BRITAIN'S wartime Prime Minister Winston Churchill wanted to take the unprecedented step of sending Adolf Hitler to the electric chair had he been captured during the conflict, British government documents will reveal this week.

The Prime Minister, speaking at a secret war cabinet meeting in July 1942, described the German leader as "the mainspring of evil" and suggested leasing an electric chair from the Americans to execute him like "a gangster" if and when he was caught.

At one meeting, on 6 July 1942, Churchill said: "If Hitler falls into our hands we shall certainly put him to death. [He is] not a sovereign who could be said to be in [the] hands of Ministers, like [the] Kaiser."

The Prime Minister then went on to outline his preferred method for Hitler's execution: the most tortuous and evocative means available . . .

the electric chair. He even joked to Cabinet colleagues that one might be available on "lease lend" from the US.

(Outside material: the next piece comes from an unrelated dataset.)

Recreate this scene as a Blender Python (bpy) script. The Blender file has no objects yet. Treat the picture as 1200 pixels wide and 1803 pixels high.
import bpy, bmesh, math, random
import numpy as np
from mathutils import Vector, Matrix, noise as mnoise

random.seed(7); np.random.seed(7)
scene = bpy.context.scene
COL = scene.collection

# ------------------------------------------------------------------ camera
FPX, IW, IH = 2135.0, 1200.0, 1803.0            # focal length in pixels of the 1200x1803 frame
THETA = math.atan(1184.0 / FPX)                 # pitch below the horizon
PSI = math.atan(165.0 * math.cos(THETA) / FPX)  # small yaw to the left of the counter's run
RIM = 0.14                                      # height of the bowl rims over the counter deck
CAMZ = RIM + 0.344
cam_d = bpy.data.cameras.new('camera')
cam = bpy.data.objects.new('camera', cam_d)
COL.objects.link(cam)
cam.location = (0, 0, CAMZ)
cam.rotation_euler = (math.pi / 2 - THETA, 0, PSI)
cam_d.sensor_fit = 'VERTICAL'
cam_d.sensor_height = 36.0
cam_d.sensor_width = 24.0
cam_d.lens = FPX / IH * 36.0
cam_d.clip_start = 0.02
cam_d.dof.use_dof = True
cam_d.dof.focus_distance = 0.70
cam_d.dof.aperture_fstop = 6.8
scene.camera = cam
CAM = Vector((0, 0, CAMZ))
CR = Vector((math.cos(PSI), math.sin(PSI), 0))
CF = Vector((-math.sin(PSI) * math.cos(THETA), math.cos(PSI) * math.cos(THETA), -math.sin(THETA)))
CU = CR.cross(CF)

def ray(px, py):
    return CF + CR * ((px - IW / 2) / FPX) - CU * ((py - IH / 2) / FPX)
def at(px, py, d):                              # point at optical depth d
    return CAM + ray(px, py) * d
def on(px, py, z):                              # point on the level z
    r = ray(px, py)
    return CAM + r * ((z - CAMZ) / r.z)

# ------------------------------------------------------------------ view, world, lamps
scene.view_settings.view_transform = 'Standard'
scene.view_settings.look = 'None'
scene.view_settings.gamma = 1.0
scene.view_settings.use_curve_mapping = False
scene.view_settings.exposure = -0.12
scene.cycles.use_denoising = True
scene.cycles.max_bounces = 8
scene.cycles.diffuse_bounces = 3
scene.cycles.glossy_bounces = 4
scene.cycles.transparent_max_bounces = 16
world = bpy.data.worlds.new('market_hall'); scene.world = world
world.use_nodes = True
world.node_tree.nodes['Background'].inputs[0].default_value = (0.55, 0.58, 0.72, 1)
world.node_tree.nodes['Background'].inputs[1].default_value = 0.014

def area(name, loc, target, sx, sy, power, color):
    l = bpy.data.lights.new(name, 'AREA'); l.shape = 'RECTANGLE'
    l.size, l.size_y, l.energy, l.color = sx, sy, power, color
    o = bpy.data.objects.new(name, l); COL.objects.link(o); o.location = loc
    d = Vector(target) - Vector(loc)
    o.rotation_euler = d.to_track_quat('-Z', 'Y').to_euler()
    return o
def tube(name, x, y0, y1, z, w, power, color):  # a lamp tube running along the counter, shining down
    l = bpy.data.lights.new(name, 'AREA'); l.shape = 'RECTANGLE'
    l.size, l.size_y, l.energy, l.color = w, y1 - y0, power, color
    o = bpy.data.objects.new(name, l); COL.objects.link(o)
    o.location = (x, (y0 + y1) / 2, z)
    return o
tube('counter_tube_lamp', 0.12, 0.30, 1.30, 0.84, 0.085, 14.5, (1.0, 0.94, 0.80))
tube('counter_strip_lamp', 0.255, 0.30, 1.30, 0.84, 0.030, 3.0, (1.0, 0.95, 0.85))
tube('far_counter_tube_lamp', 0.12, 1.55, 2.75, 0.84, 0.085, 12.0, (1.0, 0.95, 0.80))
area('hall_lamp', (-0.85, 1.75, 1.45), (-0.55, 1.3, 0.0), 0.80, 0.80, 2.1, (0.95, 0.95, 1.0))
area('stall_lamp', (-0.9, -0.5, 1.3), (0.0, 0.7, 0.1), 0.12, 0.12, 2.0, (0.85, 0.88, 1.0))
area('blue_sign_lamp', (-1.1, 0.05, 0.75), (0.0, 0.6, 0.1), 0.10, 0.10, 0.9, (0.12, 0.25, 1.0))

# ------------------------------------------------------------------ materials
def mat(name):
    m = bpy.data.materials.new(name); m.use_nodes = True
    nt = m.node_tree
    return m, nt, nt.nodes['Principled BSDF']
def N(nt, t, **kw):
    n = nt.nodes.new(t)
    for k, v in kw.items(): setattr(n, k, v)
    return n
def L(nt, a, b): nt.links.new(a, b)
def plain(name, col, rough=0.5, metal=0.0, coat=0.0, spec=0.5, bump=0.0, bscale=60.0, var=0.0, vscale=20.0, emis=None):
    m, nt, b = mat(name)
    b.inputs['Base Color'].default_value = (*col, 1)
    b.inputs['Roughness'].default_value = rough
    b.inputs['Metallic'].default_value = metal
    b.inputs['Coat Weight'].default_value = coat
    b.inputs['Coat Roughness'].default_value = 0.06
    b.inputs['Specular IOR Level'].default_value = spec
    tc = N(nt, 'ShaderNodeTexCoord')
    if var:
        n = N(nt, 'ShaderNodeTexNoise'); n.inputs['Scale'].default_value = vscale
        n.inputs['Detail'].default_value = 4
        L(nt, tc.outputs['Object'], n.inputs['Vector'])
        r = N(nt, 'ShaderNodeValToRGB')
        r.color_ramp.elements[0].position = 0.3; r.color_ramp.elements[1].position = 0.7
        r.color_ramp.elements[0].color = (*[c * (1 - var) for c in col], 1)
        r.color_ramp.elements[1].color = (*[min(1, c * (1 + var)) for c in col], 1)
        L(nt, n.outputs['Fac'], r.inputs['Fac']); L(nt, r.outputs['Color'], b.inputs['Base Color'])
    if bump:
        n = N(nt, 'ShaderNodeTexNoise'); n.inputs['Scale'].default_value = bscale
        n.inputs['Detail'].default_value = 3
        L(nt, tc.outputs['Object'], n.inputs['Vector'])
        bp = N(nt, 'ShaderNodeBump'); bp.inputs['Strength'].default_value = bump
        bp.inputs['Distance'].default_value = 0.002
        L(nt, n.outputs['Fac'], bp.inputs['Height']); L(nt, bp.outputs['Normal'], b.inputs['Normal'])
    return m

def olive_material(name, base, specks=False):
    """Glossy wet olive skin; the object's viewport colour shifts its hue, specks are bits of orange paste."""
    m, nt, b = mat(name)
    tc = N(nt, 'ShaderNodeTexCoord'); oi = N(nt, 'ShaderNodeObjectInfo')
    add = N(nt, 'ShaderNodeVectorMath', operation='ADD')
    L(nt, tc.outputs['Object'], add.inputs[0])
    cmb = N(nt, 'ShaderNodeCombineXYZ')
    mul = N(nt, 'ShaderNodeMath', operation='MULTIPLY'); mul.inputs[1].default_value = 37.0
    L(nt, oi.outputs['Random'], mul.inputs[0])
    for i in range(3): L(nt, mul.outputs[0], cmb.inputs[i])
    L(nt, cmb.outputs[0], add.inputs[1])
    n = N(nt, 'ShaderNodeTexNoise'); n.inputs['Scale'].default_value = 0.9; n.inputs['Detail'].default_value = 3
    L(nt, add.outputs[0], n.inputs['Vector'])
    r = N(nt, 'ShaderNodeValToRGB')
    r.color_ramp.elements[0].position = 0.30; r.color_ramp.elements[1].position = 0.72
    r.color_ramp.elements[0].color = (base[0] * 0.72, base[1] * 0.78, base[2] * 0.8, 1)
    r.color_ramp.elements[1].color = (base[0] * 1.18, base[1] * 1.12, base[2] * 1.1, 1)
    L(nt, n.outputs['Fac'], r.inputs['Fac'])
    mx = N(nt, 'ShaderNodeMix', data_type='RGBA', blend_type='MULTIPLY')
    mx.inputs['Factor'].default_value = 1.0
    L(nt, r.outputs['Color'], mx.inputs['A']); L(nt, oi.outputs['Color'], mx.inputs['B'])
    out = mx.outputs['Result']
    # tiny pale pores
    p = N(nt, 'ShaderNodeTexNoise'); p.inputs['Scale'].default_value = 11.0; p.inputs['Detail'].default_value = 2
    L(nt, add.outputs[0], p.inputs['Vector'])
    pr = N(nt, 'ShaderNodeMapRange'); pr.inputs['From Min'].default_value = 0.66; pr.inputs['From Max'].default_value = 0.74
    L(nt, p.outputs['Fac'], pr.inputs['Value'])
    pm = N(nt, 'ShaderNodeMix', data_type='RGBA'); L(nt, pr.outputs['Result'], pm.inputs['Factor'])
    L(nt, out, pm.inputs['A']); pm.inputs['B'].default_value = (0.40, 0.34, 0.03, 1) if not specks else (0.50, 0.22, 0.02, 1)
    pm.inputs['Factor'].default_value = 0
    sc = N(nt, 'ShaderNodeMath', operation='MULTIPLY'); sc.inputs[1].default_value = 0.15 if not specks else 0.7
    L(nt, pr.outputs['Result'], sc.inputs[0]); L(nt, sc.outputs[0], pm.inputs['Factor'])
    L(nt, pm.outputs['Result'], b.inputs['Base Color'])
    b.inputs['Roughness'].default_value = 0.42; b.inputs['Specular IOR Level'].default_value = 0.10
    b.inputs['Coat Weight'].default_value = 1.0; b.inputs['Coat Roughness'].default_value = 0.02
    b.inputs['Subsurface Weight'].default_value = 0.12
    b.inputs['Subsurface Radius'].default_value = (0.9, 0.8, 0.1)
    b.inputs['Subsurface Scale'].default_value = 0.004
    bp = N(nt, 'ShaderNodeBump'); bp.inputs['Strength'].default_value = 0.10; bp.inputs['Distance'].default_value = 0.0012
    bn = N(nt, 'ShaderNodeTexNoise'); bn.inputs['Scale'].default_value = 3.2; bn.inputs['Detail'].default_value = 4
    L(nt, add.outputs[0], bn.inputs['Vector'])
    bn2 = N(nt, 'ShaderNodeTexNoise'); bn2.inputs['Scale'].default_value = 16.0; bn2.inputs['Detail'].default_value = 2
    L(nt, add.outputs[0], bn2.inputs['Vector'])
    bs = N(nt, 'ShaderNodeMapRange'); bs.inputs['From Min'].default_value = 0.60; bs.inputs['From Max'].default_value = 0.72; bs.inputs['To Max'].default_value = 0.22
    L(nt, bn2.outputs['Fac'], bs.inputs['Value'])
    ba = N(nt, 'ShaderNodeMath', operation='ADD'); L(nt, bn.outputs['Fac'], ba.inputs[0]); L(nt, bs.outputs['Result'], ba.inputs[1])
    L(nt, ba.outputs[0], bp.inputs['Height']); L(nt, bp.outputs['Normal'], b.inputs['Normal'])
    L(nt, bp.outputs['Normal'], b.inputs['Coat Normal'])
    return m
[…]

Cabinet Office historian Gill Bennett said the idea of using the electric chair to execute Hitler was "typical Churchill".

"This is very much Churchill's style. He was always a man of grand gestures, and he said what he felt the British people would want, " said Bennett. "Amongst the Brits, who had been fighting a lot longer than the Americans or Russians, there was a sense that these were very bad people who should be disposed of.

The whole Cabinet felt very strongly about the evilness of the Nazi leaders."

At another meeting of the war cabinet in May 1945, Churchill addressed the fate of Hitler's right-hand man, Heinrich Himmler, and is recorded asking whether it would be possible to "negotiate" with the former head of the Gestapo, "and bump him off later." Ultimately, Himmler, like Hitler, committed suicide before he could be brought to trial.